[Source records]
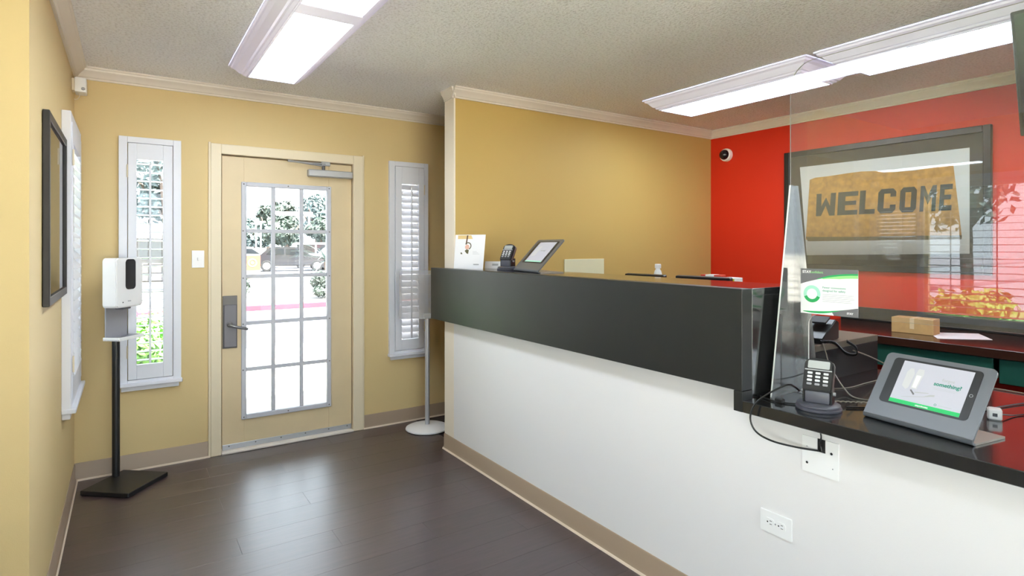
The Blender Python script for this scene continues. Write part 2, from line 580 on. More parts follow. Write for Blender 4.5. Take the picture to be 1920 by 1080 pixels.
# ------------------------------------------------------------------ entrance door
D = thing('door_1', 'cream entrance door with a fifteen pane glass light', 'door', (0.985, YB, 0), kind='structure')
b = nb()
box(b, (0.465, 0.530), (YB-0.018, YB+0.11), (0, 2.12), 0.003)
box(b, (1.442, 1.520), (YB-0.018, YB+0.11), (0, 2.12), 0.003)
box(b, (0.530, 1.442), (YB-0.018, YB+0.11), (2.052, 2.12), 0.003)
box(b, (0.530, 0.550), (YB+0.058, YB+0.075), (0, 2.052), 0.001)
box(b, (1.422, 1.442), (YB+0.058, YB+0.075), (0, 2.052), 0.001)
box(b, (0.550, 1.422), (YB+0.058, YB+0.075), (2.030, 2.052), 0.001)
emit('door_frame', b, M['casing'], D)
b = nb()
box(b, (0.452, 0.468), (YB-0.012, YB), (0, 2.128), 0.002)
box(b, (1.517, 1.530), (YB-0.012, YB), (0, 2.128), 0.002)
emit('backband', b, M['casing'], D)
LY0, LY1 = YB+0.012, YB+0.056
gx0, gx1, gz0, gz1 = 0.676, 1.262, 0.235, 1.855
b = nb()
box(b, (0.536, gx0), (LY0, LY1), (0.028, 2.044), 0.002)
box(b, (gx1, 1.436), (LY0, LY1), (0.028, 2.044), 0.002)
box(b, (gx0, gx1), (LY0, LY1), (0.028, gz0), 0.001)
box(b, (gx0, gx1), (LY0, LY1), (gz1, 2.044), 0.001)
emit('door_leaf', b, M['leaf'], D)
b = nb()   # raised white moulding around the light
for (xa, xb, za, zb) in ((0.657, 0.690, 0.215, 1.872), (1.246, 1.278, 0.215, 1.872), (0.690, 1.246, 0.215, 0.249), (0.690, 1.246, 1.841, 1.872)):
    box(b, (xa, xb), (LY0-0.014, LY0+0.02), (za, zb), 0.004)
lf = emit('light_frame', b, M['muntin'], D)
for (x_, z_) in ((0.673, 1.856), (0.968, 1.857), (1.262, 1.856), (0.668, 1.53), (1.264, 1.53), (0.668, 1.2), (1.264, 1.2), (0.668, 0.88), (1.264, 0.88), (0.668, 0.56), (1.264, 0.56), (0.673, 0.232), (0.968, 0.232), (1.262, 0.232)):
    emit('screw', lathe(nb(), [(0, 0), (0.005, 0), (0.004, 0.002), (0, 0.003)], 8, frame3((x_, LY0-0.0138, z_), (1, 0, 0), (0, 0, 1))), M['nickel'], lf)
vx = [0.690, 0.868, 1.064, 1.246]
hz = [0.249, 0.560, 0.884, 1.211, 1.530, 1.841]
for x_ in vx[1:3]:
    bx('muntin', (x_-0.0135, x_+0.0135), (LY0-0.006, LY0+0.016), (0.249, 1.841), M['muntin'], D, 0.003)
for z_ in hz[1:5]:
    bx('muntin', (0.690, 1.246), (LY0-0.005, LY0+0.015), (z_-0.0135, z_+0.0135), M['muntin'], D, 0.003)
for i in range(3):
    for j in range(5):
        bx('pane', (vx[i]+0.001, vx[i+1]-0.001), (LY0+0.0165, LY0+0.0195), (hz[j]+0.001, hz[j+1]-0.001), M['glass'], D)
# lock plate, lever
lp = bx('lock_plate', (0.540, 0.632), (LY0-0.006, LY0), (0.719, 1.081), M['nickel'], D, 0.002)
bx('lock_cover', (0.546, 0.627), (LY0-0.022, LY0-0.006), (0.728, 1.020), M['lock'], lp, 0.004)
b = nb()
T = frame3((0.582, LY0-0.022, 0.885), (1, 0, 0), (0, 0, 1))
lathe(b, [(0.020, 0), (0.020, 0.006), (0.013, 0.010), (0.012, 0.030)], 16, T)
emit('lever_rose', b, M['nickel'], D)
b = nb()
tube(b, [(0.580, LY0-0.048, 0.882), (0.610, LY0-0.056, 0.872), (0.650, LY0-0.056, 0.860), (0.692, LY0-0.052, 0.850)], 0.010, 10)
emit('lever', b, M['steel'], D)
# closer
cb = bx('door_closer', (1.102, 1.432), (LY0-0.052, LY0), (1.938, 1.990), M['alu'], D, 0.006)
emit('spindle', cyl(nb(), (1.215, LY0-0.028, 1.990), (1.215, LY0-0.028, 2.026), 0.012), M['nickel'], cb)
b = nb()
box(b, (1.195, 1.262), (YB-0.034, YB-0.012), (2.022, 2.052), 0.004)
emit('closer_shoe', b, M['alu'], D)
b = nb()
tube(b, [(1.215, LY0-0.030, 2.022), (1.10, LY0-0.05, 2.028), (0.955, LY0-0.058, 2.040)], 0.006, 8)
tube(b, [(0.955, LY0-0.058, 2.034), (1.10, LY0-0.045, 2.034), (1.225, YB-0.036, 2.036)], 0.006, 8)
emit('closer_arm', b, M['alu'], D)
sw = bx('door_sweep', (0.538, 1.434), (LY0-0.008, LY0), (0.022, 0.058), M['alu'], D, 0.002)
for x_ in (0.58, 0.75, 0.92, 1.09, 1.26, 1.40):
    emit('screw', lathe(nb(), [(0, 0), (0.005, 0), (0.004, 0.002), (0, 0.003)], 8, frame3((x_, LY0-0.0079, 0.046), (1, 0, 0), (0, 0, 1))), M['nickel'], sw)
bx('threshold', (0.531, 1.441), (YB-0.03, YB+0.11), (0.0005, 0.018), M['trim'], D, 0.004)

# ------------------------------------------------------------------ shuttered windows
def louver_mesh(L, wd, th, tilt):
    pts = [(-wd/2, 0), (-wd/4, th*0.42), (0, th/2), (wd/4, th*0.42), (wd/2, 0), (wd/4, -th*0.42), (0, -th/2), (-wd/4, -th*0.42)]
    # outline in (depth, z), extruded along u
    T = Matrix.Rotation(tilt, 4, 'X') @ frame3((0, 0, 0), (0, 1, 0), (0, 0, 1), (1, 0, 0))
    return prism(nb(), pts, 0, L, T)

def shutter(name, label, T, u0, u1, z0, z1, pu0, pu1, pz0, pz1, lu0, lu1, lz0, lz1, sillz, proud, n, tilt, hinge_left=True, rod=True, hole=None):
    """local: u along the wall, -y into the room, z up"""
    o = thing(name, label, 'window', tuple(T @ Vector(((u0+u1)/2, 0, z0))), kind='structure')
    b = nb()
    box(b, (u0, pu0), (-proud, 0), (z0, z1), 0.002, T)
    box(b, (pu1, u1), (-proud, 0), (z0, z1), 0.002, T)
    box(b, (pu0, pu1), (-proud, 0), (pz1, z1), 0.002, T)
    box(b, (pu0, pu1), (-proud, 0), (z0, pz0), 0.002, T)
    emit('casing', b, M['shutter'], o)
    b = nb()
    box(b, (u0-0.006, u1+0.006), (-proud-0.020, 0), (z0-0.012, z0+0.010), 0.003, T)
    box(b, (u0+0.012, u1-0.012), (-proud+0.004, 0), (sillz, z0-0.012), 0.003, T)
    emit('sill', b, M['shutter'], o)
    g = 0.003
    b = nb()
    pf, pb = -proud-0.004, -proud+0.026
    box(b, (pu0+g, lu0), (pf, pb), (pz0+g, pz1-g), 0.002, T)
    box(b, (lu1, pu1-g), (pf, pb), (pz0+g, pz1-g), 0.002, T)
    box(b, (lu0, lu1), (pf, pb), (lz1, pz1-g), 0.001, T)
    box(b, (lu0, lu1), (pf, pb), (pz0+g, lz0), 0.001, T)
    p = emit('shutter_panel', b, M['shutter'], o)
    pitch = (lz1-lz0)/n
    me = None
    wd = min(0.062, pitch*1.12) if abs(tilt) > 0.3 else 0.056
    for k in range(n):
        Tk = T @ Matrix.Translation((lu0+0.001, (pf+pb)/2, lz0+pitch*(k+0.5)))
        if me is None:
            lo = emit('louver', louver_mesh(lu1-lu0-0.002, wd, 0.009, tilt), M['shutter'], p, world=False)
            me = lo.data
        else:
            lo = bpy.data.objects.new('louver', me); COL.objects.link(lo); lo.parent = p
        lo.matrix_local = wm(p).inverted() @ Tk
    if rod:
        um = (lu0+lu1)/2
        bx('tilt_rod', (um-0.006, um+0.006), (pf-0.030, pf-0.020), (lz0+0.01, lz1-0.02), M['shutter'], p, 0.002, T=T)
    uh = pu0 if hinge_left else pu1
    for zz in (pz0+0.18, pz1-0.18):
        emit('hinge', cyl(nb(), T @ Vector((uh, pf-0.003, zz-0.04)), T @ Vector((uh, pf-0.003, zz+0.04)), 0.004, n=8), M['casing'], o)
    h = hole
    bx('pane', (h[0]+0.002, h[1]-0.002), (0.09, 0.094), (h[2]+0.002, h[3]-0.002), M['glass'], o, T=T)
    b = nb()
    zm = (h[2]+h[3])/2
    box(b, (h[0], h[1]), (0.085, 0.105), (zm-0.012, zm+0.012), 0, T)
    emit('meeting_rail', b, M['shutter'], o)
    return o
TB = Matrix.Translation((0, YB, 0))
shutter('window_1', 'narrow white shutter window with open louvers left of the door', TB, -0.048, 0.292, 0.55, 2.114, -0.002, 0.246, 0.578, 2.076, 0.047, 0.19, 0.672, 1.973, 0.508, 0.028, 24, 0.0, hole=(0.02, 0.225, 0.60, 2.05))
shutter('window_2', 'narrow white shutter window with tilted louvers right of the door', TB, 1.730, 2.068, 0.555, 2.104, 1.776, 2.030, 0.585, 2.066, 1.834, 1.980, 0.673, 1.926, 0.514, 0.028, 24, math.radians(52), False, hole=(1.80, 2.02, 0.60, 2.05))
TLw = frame3((XL, 0, 0), (0, 1, 0), (-1, 0, 0), (0, 0, 1))
shutter('window_3', 'white shutter window on the left wall seen edge on', TLw, 3.56, 4.285, 0.61, 2.09, 3.60, 4.245, 0.655, 2.045, 3.665, 4.18, 0.763, 1.942, 0.567, 0.038, 22, math.radians(48), rod=False, hole=(3.64, 4.20, 0.70, 2.0))

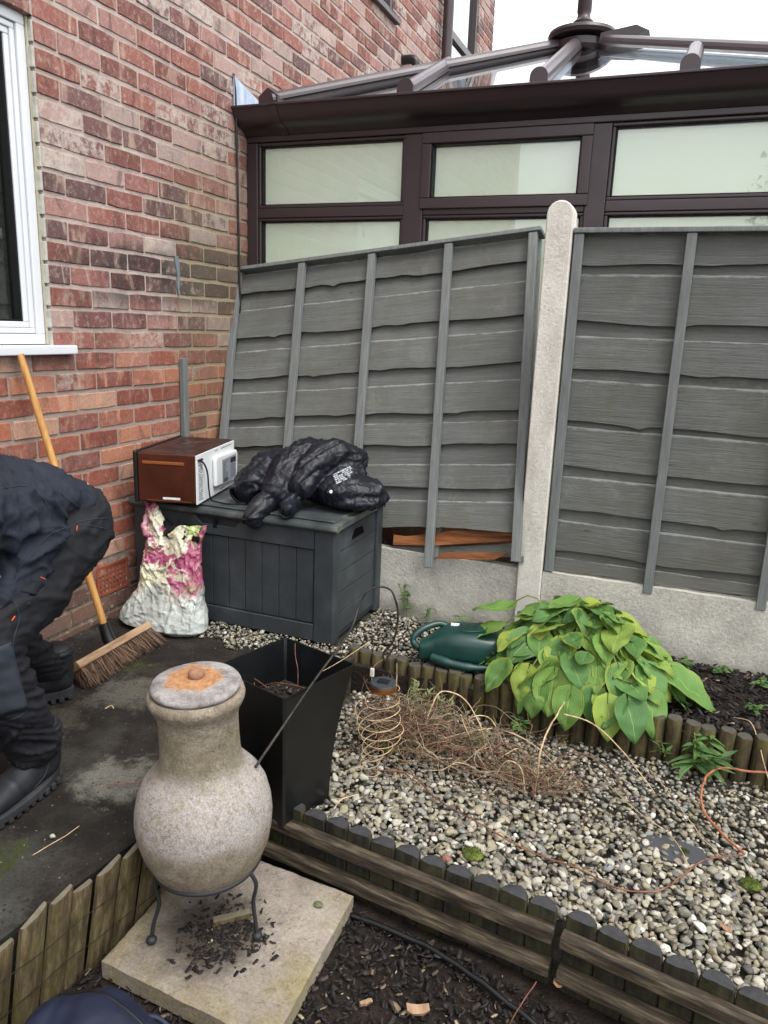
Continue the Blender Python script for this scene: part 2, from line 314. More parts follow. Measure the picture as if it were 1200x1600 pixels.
MM['planter'] = MAT('planter_plastic', [(.3, '#0b0c0e'), (.6, '#101214'), (.8, '#1c1e20')], 9, rough=.32, spec=.5, bump=.1, bscale=20, bdist=.001, rvar=.25)
MM['watercan'] = MAT('green_plastic', [(.3, '#0f2d29'), (.6, '#143a35'), (.8, '#1b443d')], 12, rough=.38, spec=.5, bump=.1, bscale=200, bdist=.0004, rvar=.2)
MM['handle'] = MAT('broom_handle', [(.3, '#8f6535'), (.5, '#b4854a'), (.7, '#c69a5e')], 10, (4, 4, .4), rough=.5, spec=.4, bump=.2, bscale=60, bdist=.0006)
MM['broomwood'] = MAT('broom_block', [(.3, '#6e5541'), (.5, '#94795f'), (.7, '#ab9174')], 14, (4, .6, 4), rough=.7, bump=.3)
g = G('bristle'); c = g.ramp(g.rand(), [(0, '#33241b'), (.5, '#56402f'), (1, '#7a6250')]); MM['bristle'] = g.bsdf(c, .7, .3)
def cloth(name, a, b, c_, rough=.8, sheen=.3, ws=900, coord='Object'):
    g = G(name); O = g.coord(coord)
    c = g.ramp(g.noise(O, 7, 6, .65), [(.3, a), (.55, b), (.75, c_)])
    w1 = g.noise(O, ws, 2, .5)
    m = g.bsdf(c, rough, .35, 0, g.bump(w1, .0006, .5)); return m
MM['jacket'] = cloth('navy_work_jacket', '#12161f', '#171c28', '#1f2632')
MM['trouser'] = cloth('dark_work_trousers', '#0f1014', '#14151b', '#1b1d25')
MM['trouser2'] = cloth('slate_knee_patch', '#252a32', '#2e343d', '#383f49')
MM['leather'] = cloth('boot_leather', '#17181b', '#222428', '#303237', .5, ws=300)
MM['sole'] = cloth('boot_sole', '#26272a', '#303134', '#45464a', .8, ws=200)
MM['orange'] = plain('orange_tab', '#d2532f', .7, .2)
MM['skin'] = MAT('skin', [(.3, '#a9745d'), (.7, '#bd8a72')], 10, rough=.55, bump=.1)
MM['hair'] = MAT('hair', [(.3, '#2b1e16'), (.7, '#3c2c20')], 60, rough=.6, bump=.5)
MM['puffer'] = cloth('black_puffer_nylon', '#0e1015', '#141720', '#1c2029', .46, ws=250)
MM['navybag'] = cloth('navy_bag_fabric', '#14192a', '#1a2135', '#232c42', .6, ws=700)
plain('white_print', '#a9adb3', .6, .3); plain('white_enamel', '#d9dcdd', .4, .5); plain('label_blue', '#8c9099', .5, .4); plain('label_dark', '#22282a', .4, .4); plain('print_ink', '#4c5058', .6, .3)
g = G('copper_paint'); O = g.coord('Object'); N = g.sep(g.n('ShaderNodeNewGeometry').outputs['Normal'])
c = g.ramp(g.noise(O, 6, 5, .6), [(.3, '#3c1c12'), (.55, '#52291b'), (.75, '#6d3a27')])
top = g.mix(g.step(g.noise(O, 22, 8, .8, 1), .5, .62), '#2f1d1b', '#5c4340'); c = g.mix(g.step(N[2], .6, .9), c, top)
MM['copper'] = g.bsdf(c, g.math('ADD', .22, g.math('MULTIPLY', g.noise(O, 14, 6), .3)), .5, .35)
MM['copperbright'] = plain('copper_trim', '#a9693f', .3, .5, .6)
MM['lampcopper'] = plain('lamp_copper', '#b27a48', .3, .5, .85)
MM['terracotta'] = MAT('terracotta', [(.3, '#7c3f2f'), (.6, '#8f4b38')], 20, rough=.85, bump=.3)
MM['lead'] = MAT('lead_flashing', [(.3, '#7e8fa6'), (.5, '#a9b6c8'), (.7, '#c3ccd8')], 6, (1, 3, 1), rough=.5, spec=.5, metal=.3, bump=.4, bscale=20)
MM['stone'] = MAT('mortar_lump', [(.3, '#4d4d42'), (.6, '#6f6f62')], 18, bump=1, bscale=40, bdist=.006)
def leaf_mat(name, stops, yellow, trans=.25, vein=18):
    g = G(name); q = g.rand(); U = g.sep(g.n('ShaderNodeUVMap').outputs[0])
    O = g.coord('Object', (1, 1, 1), True)
    c = g.ramp(g.math('ADD', g.math('MULTIPLY', q, .75), g.math('MULTIPLY', g.noise(O, 12, 5, .6), .25)), stops)
    ax = g.math('ABSOLUTE', g.math('SUBTRACT', U[0], .5))
    edge = g.step(g.math('ADD', g.math('MULTIPLY', ax, 2), g.math('MULTIPLY', g.math('SUBTRACT', g.noise(O, 20, 4), .5), .5)), .62, 1.05)
    c = g.mix(g.math('MULTIPLY', edge, g.math('MULTIPLY', g.step(g.math('FRACT', g.math('MULTIPLY', q, 9.3)), .35, .9), yellow)), c, '#a9b23e')
    # long veins that follow the outline
    tt = g.math('MULTIPLY', ax, vein); vv = g.math('ABSOLUTE', g.math('SUBTRACT', g.math('FRACT', tt), .5))
    line = g.step(vv, .42, .5)
    c = g.mix(g.math('MULTIPLY', line, .12), c, '#a8bd78')
    c = g.mix(g.math('MULTIPLY', g.step(g.noise(O, 55, 5, .7), .64, .7), .35), c, '#6d5b32')
    mid = g.step(ax, .02, .008); c = g.mix(g.math('MULTIPLY', mid, .5), c, '#b5c783')
    n = g.bump(g.math('ADD', g.math('MULTIPLY', vv, 1), g.math('MULTIPLY', mid, -1)), .0025, .8)
    return g.bsdf(c, g.math('ADD', .36, g.math('MULTIPLY', g.noise(O, 30), .25)), .35, 0, n, 0, trans)
MM['hosta'] = leaf_mat('hosta_leaf', [(0, '#446b3c'), (.3, '#5a8245'), (.55, '#6f9448'), (.8, '#8ea54a'), (1, '#b2b34c')], .5)
MM['weed'] = leaf_mat('weed_leaf', [(0, '#42653b'), (.5, '#5a7f4a'), (1, '#7a9a4f')], .3, vein=8)
MM['sage'] = leaf_mat('sage_leaf', [(0, '#7d8a63'), (.5, '#97a377'), (1, '#b3b688')], .3, vein=6)
MM['hedge'] = leaf_mat('hedge_leaf', [(0, '#2a4420'), (.5, '#4b6b2c'), (1, '#7f9440')], .3, vein=6)
MM['stem'] = MAT('green_stem', [(.3, '#5b6b35'), (.7, '#84904c')], 30, rough=.6, bump=.2)
g = G('dead_twig'); c = g.ramp(g.rand(), [(0, '#3f3026'), (.3, '#6b5442'), (.55, '#8f7a62'), (.75, '#54392e'), (1, '#aa9c80')]); MM['twig'] = g.bsdf(c, .8, .25)
MM['twigbark'] = MAT('twig_bark', [(.3, '#4a382c'), (.5, '#7c6855'), (.7, '#a3947d')], 60, rough=.85, bump=.5, bscale=200)
MM['redstem'] = MAT('red_brown_runner', [(.3, '#4e3026'), (.5, '#6e4636'), (.7, '#8a6350')], 40, rough=.6, bump=.4, bscale=200)
MM['orangeroot'] = MAT('orange_root', [(.3, '#7d4a33'), (.5, '#9c6246'), (.7, '#b07d60')], 40, rough=.6, bump=.5, bscale=200)
MM['moss'] = MAT('moss', [(.3, '#363f1a'), (.5, '#505c28'), (.7, '#6c7634')], 60, rough=.95, bump=.5)
MM['straw'] = MAT('pale_wire', [(.3, '#8a7355'), (.5, '#b19a78'), (.7, '#cbb896')], 60, rough=.6, bump=.3)
def bagmat():
    g = G('printed_sack'); O = g.coord('Object'); X = g.sep(O)
    c = g.ramp(g.noise(O, 9, 6, .65), [(.3, '#8f9692'), (.5, '#b3b8b3'), (.7, '#c2c8c6')])
    up = g.step(g.math('ADD', X[2], g.math('MULTIPLY', g.math('SUBTRACT', g.noise(O, 8, 4), .5), .2)), .13, .2)
    p = g.noise(g.vmath('ADD', O, (3, 1, 2)), 11, 5, .6, .6)
    cream = g.mix(up, c, '#c5c3ac')
    c = g.mix(g.math('MULTIPLY', up, g.step(p, .5, .54)), cream, g.ramp(g.noise(O, 24, 4), [(.35, '#7d3450'), (.5, '#9c4a6d'), (.65, '#a86079')]))
    side = g.math('MULTIPLY', g.step(g.math('SUBTRACT', X[2], g.math('MULTIPLY', X[0], .6)), .33, .37), g.step(X[0], .02, .08))
    side2 = g.math('MULTIPLY', g.step(X[0], -.07, -.1), g.step(X[2], .24, .3))
    c = g.mix(g.math('MULTIPLY', g.math('MAXIMUM', side2, g.math('MULTIPLY', g.step(X[0], .1, .13), up)), .8), c, '#984a66')
    ol = g.math('MULTIPLY', g.step(g.noise(O, 15, 6, .7, .8), .57, .63), g.step(X[2], .04, .16))
    c = g.mix(g.math('MULTIPLY', ol, .75), c, '#8a8638')
    d = g.n('ShaderNodeVectorMath', operation='DISTANCE'); g.l(g.vmath('MULTIPLY', O, (1, 0, 1)), d.inputs[0]); d.inputs[1].default_value = (.1, 0, .41)
    c = g.mix(g.math('MULTIPLY', g.step(d.outputs['Value'], .034, .028), .8), c, g.mix(g.step(g.noise(O, 120, 2), .5, .52), '#8fb04a', '#b8c88a'))
    gr = g.math('MULTIPLY', g.step(g.noise(O, 40, 7, .75), .62, .7), .45); c = g.mix(gr, c, '#4c443a')
    vr = g.vor(g.vmath('ADD', O, g.vmath('MULTIPLY', g.n('ShaderNodeTexNoise').outputs['Color'], (.03, .03, .03))), 22, 'DISTANCE_TO_EDGE')
    n = g.bump(vr, .012, .5); n = g.bump(g.noise(O, 30, 5, .6, 2.), .006, .6, n)
    return g.bsdf(c, .24, .55, 0, n, .2)
MM['sack'] = bagmat()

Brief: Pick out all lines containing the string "Python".

Answer:
The Blender Python script for this scene continues. Write part 2, from line 580 on. More parts follow. Write for Blender 4.5. Take the picture to be 1920 by 1080 pixels.
Continue the Blender Python script for this scene: part 2, from line 314. More parts follow. Measure the picture as if it were 1200x1600 pixels.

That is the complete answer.